The value proposition is going to be driven harder this year, partly due to the economic climate, he says, and pricing is one of those elements. The retailer is featuring promotional deals, offering products at a range of price points and coming up with innovative high-end products in its four core areas – living, driving, fixing and playing.

McLay says the brand has connected with the consumer at both an emotional and a rational level, in large part due to its new marketing strategy, which increased the nostalgic quotient. The new ad campaign by Taxi, ‘For Days like Today,’ for instance, showcases six vignettes depicting Canadian life (such as boys playing street hockey from morning to night), subtly conveying the retailer’s product range. And as McLay explains, ‘It can work when the stock market plunges 800 points, or we can adapt it to Christmas, when it’s days of gifting or staying with family.’

Over the holidays, 17 separate creative treatments – a mix of brand ads, product ads and testimonials from consumers – are hitting primetime TV and drive-time radio. Transit shelters and cinema preview trailers are also being explored.

The retailer is also using e-flyers, which have an increased readership of 65% YTD, as well as traditional flyers (about 11.5 million weekly) to drive traffic into stores. The flyers were revamped to match the TV campaign, with the tagline conveying the appropriate mood, such as ‘For days of gifting’ for its new line of gifts for the holidays.

Looking ahead, the company is exploring new places it has not traditionally ventured, with smaller stores (14,000 to 18,000 sq. ft.) in tiny towns such as Deer Lake, Nfld., Hearst, Ont. and Athabasca, Alta. As well, it’s opening Smart Stores in Nepean and Welland, Ont., this year.

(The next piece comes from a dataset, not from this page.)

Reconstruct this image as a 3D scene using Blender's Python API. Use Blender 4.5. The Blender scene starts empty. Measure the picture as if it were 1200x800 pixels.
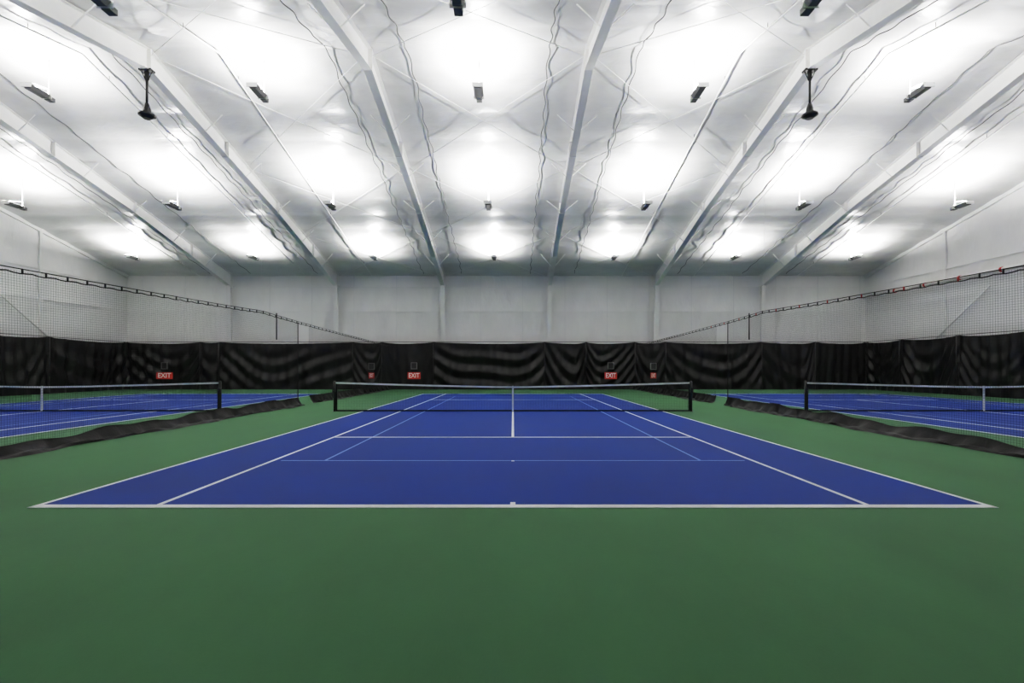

McLay says these next-generation stores sport a new exterior look and a more attractive layout, and showcase their strengths in the automotive and tool business, while a big sports and recreational section will reflect category authority. The retailer is also adding, for the first time, a small ready-to-serve food section to drive traffic to the stores.

And what does he see for 2009? ‘If you can let me know what the Canadian dollar’s going to be, I might be able to tell you,’ he jokes. Then he adds, more seriously: ‘We, like most retailers, have to be positioned for flexibility and are cautiously optimistic in the future.’

Toshiba interrupts the holiday hubbub with unconventional antics

Toshiba Canada, which usually adopts a serious brand image befitting a maker of laptops and TVs, is set to ‘make people smile’ and break through the clutter of holiday ads with a campaign designed to go against the conventional ‘surprising your loved ones with a gift’ messaging.

The 30-second TV spots called ‘Spoil the Surprise’ explore the notion of telling loved ones in advance exactly what they are getting. ‘We all have the experience of getting gifts that are not exactly suited for us, but when times are more challenging – and it’s going to be a tougher year for all consumers – it’s even more important to make sure our dollars are spent in the most beneficial way,’ says Sherry Lyons.

Starting in mid-November, two commercials created by Zig hit primetime TV. One of the ads, explains Zig’s creative director Kevin Lynch, opens with a voiceover: ‘This laptop is for Geoff Berg of Mississauga.’ Immediately, arrows and spotlights point to several wrapped presents, one of which keeps beeping, ‘It’s a Toshiba laptop, it’s a Toshiba laptop.’ Product features then unfold, and the tagline points consumers to to learn more.

Also, by driving to the website, Toshiba wants to educate consumers on the wide range of options within the TV and laptop product lines, says Lyons.

To attract gaming enthusiasts, the company is also on Facebook, and this holiday season Toshiba is increasing its presence in malls.

Lynch says the unconventional approach is needed, especially for high-end gifts. ‘Every marketer is gunning for the same dollars, and you have many sales messages which are similar – ‘We have the perfect gift for everyone on your list.”